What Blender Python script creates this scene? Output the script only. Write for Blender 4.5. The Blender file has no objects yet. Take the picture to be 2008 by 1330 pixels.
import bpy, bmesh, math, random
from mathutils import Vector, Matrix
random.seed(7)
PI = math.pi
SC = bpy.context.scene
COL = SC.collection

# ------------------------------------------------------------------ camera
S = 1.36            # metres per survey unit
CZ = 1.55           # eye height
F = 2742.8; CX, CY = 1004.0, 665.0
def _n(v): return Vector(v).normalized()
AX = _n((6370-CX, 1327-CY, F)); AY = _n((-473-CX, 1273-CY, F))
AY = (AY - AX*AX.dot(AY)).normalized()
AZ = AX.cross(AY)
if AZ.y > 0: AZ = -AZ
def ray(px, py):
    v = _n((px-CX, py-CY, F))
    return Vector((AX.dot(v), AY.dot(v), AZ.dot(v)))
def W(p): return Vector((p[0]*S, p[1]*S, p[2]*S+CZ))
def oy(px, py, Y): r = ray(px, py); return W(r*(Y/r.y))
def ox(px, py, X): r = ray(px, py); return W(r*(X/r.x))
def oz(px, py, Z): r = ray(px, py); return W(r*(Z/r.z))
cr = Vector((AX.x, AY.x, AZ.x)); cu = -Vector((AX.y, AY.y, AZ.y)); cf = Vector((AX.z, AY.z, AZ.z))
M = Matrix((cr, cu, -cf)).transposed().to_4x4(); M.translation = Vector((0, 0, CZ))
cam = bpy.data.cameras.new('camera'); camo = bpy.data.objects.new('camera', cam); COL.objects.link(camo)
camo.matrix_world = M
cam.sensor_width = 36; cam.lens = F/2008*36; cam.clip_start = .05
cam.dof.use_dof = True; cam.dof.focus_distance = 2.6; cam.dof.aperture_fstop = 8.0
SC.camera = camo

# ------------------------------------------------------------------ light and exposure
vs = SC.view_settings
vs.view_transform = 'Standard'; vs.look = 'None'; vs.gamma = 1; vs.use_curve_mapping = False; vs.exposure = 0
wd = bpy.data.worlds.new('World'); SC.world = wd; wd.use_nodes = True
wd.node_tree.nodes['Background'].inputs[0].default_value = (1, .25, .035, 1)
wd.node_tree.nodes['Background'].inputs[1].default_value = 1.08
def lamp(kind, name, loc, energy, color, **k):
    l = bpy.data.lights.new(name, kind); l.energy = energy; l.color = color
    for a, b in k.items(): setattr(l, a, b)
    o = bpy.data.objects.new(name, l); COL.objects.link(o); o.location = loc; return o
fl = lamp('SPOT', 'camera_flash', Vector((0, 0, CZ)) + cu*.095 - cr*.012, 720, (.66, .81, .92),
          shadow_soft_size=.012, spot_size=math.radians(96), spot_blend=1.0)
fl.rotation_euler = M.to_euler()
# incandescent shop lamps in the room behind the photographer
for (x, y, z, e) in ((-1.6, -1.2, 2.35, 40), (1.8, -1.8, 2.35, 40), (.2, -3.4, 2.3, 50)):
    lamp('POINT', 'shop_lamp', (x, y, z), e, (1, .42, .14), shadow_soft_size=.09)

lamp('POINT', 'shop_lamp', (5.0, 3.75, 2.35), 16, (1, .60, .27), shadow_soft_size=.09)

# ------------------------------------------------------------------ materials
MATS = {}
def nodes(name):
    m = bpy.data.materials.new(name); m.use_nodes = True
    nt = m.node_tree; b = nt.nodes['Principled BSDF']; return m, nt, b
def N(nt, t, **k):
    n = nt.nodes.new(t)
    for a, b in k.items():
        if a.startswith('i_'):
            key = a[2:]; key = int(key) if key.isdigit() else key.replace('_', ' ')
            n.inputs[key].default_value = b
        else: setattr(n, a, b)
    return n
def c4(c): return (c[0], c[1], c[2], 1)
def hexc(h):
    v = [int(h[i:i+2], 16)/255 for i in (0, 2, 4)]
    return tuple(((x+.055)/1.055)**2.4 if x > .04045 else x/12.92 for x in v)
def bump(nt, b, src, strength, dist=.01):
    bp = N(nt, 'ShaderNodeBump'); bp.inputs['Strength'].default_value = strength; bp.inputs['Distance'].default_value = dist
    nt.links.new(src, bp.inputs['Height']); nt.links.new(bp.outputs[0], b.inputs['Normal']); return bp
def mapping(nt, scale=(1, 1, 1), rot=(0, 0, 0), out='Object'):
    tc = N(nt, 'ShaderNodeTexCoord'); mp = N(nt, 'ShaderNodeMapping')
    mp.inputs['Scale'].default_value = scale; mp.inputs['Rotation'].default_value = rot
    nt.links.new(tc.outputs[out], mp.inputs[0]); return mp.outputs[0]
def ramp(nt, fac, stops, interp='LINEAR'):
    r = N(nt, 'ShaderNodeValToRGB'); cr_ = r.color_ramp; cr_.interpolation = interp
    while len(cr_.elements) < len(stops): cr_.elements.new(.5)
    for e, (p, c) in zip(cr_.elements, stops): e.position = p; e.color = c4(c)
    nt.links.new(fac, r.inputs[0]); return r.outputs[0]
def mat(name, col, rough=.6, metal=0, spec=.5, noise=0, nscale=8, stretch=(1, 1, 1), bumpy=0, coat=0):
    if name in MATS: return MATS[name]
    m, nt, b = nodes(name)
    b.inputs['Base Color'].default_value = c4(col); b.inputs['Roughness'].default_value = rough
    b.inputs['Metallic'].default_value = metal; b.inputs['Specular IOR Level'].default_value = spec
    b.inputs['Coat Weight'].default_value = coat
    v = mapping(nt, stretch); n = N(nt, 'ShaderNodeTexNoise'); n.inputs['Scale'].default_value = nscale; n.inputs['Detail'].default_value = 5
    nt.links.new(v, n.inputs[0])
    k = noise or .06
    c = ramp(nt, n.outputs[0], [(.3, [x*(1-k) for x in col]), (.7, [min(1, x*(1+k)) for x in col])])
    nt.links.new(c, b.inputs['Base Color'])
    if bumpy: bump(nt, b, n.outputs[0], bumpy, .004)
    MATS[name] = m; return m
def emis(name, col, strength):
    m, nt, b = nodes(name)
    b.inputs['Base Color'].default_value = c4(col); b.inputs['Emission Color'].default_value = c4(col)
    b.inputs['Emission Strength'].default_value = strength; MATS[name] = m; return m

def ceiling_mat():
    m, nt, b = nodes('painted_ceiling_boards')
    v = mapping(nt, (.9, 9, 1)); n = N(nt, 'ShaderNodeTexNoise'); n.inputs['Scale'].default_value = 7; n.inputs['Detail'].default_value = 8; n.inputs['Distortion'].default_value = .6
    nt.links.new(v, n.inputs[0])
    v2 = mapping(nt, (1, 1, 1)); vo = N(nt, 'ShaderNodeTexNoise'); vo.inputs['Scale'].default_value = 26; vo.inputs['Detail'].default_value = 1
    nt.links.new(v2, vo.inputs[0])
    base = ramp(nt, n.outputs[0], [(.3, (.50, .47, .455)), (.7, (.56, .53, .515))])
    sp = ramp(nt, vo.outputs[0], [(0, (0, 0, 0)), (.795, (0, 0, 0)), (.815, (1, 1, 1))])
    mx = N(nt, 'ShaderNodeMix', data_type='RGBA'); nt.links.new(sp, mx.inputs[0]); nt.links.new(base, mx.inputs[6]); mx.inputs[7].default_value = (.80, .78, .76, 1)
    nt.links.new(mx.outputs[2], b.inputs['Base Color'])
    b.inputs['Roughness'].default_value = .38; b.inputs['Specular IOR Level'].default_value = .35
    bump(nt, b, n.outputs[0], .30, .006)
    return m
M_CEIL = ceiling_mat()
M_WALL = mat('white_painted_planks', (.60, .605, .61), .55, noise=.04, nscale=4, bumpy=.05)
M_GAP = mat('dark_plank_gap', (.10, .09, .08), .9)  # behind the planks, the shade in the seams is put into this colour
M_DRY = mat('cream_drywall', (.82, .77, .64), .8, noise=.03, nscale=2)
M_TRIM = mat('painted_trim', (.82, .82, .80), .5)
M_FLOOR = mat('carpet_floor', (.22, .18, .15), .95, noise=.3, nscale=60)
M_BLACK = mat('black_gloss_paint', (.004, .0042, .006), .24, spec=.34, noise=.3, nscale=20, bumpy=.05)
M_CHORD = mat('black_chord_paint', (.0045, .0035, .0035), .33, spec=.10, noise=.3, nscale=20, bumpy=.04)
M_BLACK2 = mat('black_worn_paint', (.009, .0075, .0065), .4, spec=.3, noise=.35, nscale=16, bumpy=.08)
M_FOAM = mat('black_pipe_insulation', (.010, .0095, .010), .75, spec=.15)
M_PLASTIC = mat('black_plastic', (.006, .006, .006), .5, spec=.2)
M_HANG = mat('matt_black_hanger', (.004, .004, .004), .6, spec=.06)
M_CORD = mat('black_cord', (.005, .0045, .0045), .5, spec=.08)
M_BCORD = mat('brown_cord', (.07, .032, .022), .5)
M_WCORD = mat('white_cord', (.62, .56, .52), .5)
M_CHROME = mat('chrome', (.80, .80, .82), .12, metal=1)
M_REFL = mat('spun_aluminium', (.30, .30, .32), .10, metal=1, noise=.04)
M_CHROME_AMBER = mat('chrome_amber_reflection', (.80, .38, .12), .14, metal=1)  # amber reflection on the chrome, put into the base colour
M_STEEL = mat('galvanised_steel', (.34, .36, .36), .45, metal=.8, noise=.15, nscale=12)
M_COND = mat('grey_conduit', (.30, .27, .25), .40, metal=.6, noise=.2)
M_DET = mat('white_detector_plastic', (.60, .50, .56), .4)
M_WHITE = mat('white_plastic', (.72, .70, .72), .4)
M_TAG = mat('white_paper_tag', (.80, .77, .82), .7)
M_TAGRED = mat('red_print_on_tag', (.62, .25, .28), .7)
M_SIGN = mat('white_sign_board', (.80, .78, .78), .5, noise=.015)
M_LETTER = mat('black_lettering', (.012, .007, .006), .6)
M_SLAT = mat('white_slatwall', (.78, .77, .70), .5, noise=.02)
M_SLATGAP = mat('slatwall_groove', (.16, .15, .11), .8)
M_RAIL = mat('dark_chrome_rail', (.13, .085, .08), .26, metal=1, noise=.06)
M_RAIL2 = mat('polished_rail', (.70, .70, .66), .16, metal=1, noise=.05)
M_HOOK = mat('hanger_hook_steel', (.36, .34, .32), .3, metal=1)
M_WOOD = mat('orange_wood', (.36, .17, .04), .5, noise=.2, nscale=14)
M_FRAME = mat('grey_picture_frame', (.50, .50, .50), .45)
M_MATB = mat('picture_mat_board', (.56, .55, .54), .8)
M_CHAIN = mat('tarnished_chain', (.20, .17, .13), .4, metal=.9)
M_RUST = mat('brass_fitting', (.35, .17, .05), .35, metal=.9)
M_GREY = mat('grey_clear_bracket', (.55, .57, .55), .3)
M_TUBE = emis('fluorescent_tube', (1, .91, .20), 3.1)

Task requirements
Please write out exactly the lines from the start of the data through the line that contains "COL = SC.collection", both ends included, and nothing else.

Response to the exercise
What Blender Python script creates this scene? Output the script only. Write for Blender 4.5. The Blender file has no objects yet. Take the picture to be 2008 by 1330 pixels.
import bpy, bmesh, math, random
from mathutils import Vector, Matrix
random.seed(7)
PI = math.pi
SC = bpy.context.scene
COL = SC.collection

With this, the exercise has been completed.